Objective
Pull out every line below holding the word "scene".

— start of Data lines —

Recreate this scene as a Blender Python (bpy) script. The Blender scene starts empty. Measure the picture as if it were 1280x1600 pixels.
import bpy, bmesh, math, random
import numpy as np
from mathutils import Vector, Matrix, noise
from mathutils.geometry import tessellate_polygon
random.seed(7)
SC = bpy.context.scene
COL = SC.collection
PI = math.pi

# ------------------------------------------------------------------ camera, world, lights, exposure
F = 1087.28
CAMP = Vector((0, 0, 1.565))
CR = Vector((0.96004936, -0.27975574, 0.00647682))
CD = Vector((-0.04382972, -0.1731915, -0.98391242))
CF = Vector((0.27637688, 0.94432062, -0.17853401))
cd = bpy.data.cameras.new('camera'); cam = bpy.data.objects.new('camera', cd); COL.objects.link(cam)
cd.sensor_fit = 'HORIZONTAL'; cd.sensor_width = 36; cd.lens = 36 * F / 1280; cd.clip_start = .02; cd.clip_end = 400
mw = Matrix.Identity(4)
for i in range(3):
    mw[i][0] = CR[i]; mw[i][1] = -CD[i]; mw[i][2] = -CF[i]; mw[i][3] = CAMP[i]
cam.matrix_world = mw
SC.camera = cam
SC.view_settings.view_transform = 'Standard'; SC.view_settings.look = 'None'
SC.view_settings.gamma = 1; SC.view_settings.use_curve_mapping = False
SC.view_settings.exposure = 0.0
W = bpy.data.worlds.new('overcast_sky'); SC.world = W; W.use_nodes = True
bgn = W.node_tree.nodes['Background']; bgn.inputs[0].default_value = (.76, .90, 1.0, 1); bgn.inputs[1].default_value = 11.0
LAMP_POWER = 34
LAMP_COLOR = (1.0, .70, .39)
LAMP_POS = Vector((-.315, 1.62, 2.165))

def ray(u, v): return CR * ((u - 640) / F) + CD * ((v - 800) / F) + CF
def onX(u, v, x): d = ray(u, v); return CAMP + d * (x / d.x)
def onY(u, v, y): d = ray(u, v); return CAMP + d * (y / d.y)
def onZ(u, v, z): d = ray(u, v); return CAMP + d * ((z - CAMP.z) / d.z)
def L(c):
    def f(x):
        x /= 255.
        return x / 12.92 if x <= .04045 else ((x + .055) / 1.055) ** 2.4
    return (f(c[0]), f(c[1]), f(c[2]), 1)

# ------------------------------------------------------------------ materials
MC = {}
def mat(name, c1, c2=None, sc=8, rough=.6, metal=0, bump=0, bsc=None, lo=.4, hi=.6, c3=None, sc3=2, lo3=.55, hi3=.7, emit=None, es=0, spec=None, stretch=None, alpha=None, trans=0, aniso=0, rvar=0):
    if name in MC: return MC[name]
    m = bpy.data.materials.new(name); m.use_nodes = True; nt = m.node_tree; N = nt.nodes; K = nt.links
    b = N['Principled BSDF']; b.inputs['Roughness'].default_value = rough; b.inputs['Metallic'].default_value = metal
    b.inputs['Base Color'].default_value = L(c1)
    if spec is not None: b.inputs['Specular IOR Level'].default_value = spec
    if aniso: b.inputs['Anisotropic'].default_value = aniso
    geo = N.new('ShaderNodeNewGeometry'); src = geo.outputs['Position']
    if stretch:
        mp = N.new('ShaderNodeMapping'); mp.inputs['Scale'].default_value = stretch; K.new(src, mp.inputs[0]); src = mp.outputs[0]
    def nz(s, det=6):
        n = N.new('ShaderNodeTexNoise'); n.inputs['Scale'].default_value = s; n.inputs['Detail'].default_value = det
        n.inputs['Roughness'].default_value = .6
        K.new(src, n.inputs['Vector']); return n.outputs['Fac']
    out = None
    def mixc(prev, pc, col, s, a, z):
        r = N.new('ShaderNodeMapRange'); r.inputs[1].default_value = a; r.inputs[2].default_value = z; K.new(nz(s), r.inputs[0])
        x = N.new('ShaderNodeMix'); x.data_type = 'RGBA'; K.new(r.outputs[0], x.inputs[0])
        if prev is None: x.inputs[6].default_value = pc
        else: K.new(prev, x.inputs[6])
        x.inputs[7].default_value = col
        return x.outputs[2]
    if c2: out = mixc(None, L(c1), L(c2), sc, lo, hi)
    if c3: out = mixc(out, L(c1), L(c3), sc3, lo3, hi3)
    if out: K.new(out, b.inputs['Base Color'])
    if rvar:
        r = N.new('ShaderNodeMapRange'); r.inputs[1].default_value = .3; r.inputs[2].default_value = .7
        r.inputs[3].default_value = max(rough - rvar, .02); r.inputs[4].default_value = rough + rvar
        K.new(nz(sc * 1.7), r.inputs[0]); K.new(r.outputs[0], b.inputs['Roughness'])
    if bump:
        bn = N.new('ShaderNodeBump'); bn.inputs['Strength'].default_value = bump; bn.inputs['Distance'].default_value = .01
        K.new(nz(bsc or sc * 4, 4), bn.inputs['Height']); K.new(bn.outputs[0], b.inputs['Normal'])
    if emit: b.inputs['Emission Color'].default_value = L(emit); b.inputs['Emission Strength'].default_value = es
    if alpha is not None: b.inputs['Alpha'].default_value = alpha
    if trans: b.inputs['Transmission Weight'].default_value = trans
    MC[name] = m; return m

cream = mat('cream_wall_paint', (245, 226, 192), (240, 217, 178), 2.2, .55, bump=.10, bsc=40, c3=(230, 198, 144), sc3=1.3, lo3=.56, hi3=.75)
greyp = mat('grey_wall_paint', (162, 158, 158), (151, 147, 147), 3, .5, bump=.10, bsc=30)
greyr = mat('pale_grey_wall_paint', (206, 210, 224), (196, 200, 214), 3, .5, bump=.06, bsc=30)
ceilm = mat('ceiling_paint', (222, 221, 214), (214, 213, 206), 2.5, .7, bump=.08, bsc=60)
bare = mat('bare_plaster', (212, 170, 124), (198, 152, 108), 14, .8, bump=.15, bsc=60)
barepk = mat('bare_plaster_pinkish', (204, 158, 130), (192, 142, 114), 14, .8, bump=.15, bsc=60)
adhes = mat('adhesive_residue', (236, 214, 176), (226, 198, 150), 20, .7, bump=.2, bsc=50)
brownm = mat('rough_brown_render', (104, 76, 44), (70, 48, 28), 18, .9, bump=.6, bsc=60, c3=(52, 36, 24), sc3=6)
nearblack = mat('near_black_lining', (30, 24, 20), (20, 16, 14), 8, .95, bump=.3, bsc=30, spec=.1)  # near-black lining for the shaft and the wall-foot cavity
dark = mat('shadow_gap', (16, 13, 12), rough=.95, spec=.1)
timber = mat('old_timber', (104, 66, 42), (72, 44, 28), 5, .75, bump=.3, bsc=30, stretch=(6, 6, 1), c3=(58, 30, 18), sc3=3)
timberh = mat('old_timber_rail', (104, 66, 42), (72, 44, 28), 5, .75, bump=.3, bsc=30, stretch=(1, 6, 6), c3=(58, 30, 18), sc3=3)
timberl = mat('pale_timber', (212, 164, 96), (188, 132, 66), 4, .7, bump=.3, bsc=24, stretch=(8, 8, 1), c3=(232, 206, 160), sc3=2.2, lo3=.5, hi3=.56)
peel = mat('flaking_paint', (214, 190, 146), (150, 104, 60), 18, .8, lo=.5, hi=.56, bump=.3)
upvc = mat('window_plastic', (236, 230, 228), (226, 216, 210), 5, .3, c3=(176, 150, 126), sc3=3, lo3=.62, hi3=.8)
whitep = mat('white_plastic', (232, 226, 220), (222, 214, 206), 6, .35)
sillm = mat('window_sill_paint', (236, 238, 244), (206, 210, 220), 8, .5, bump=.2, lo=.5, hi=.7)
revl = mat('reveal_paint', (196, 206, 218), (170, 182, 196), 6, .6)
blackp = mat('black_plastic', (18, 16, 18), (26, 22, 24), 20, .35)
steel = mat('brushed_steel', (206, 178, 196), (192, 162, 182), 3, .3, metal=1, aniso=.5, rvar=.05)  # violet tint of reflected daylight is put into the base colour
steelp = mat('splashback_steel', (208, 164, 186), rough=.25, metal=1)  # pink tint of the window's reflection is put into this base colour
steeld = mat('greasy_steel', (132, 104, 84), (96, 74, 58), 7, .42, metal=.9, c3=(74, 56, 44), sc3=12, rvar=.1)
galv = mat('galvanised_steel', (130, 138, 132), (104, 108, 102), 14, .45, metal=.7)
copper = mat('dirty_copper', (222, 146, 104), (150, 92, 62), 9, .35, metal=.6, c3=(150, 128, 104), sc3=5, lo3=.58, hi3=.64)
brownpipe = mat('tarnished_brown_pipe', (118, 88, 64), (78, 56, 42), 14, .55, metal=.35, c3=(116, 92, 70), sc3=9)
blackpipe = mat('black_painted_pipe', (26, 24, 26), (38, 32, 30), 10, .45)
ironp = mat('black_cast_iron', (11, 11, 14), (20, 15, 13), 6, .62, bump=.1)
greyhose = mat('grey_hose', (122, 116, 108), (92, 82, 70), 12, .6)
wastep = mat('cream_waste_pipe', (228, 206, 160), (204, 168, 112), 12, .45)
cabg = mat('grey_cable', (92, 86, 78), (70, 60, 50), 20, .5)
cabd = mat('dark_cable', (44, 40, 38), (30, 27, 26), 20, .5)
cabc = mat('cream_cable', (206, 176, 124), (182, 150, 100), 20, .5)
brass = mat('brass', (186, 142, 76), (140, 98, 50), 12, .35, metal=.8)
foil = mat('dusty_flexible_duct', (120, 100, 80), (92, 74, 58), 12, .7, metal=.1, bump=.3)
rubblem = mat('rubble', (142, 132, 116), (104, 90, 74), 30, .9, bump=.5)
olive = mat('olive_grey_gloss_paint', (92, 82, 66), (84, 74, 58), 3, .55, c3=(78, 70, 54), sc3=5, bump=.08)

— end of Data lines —

Written reply
Recreate this scene as a Blender Python (bpy) script. The Blender scene starts empty. Measure the picture as if it were 1280x1600 pixels.
SC = bpy.context.scene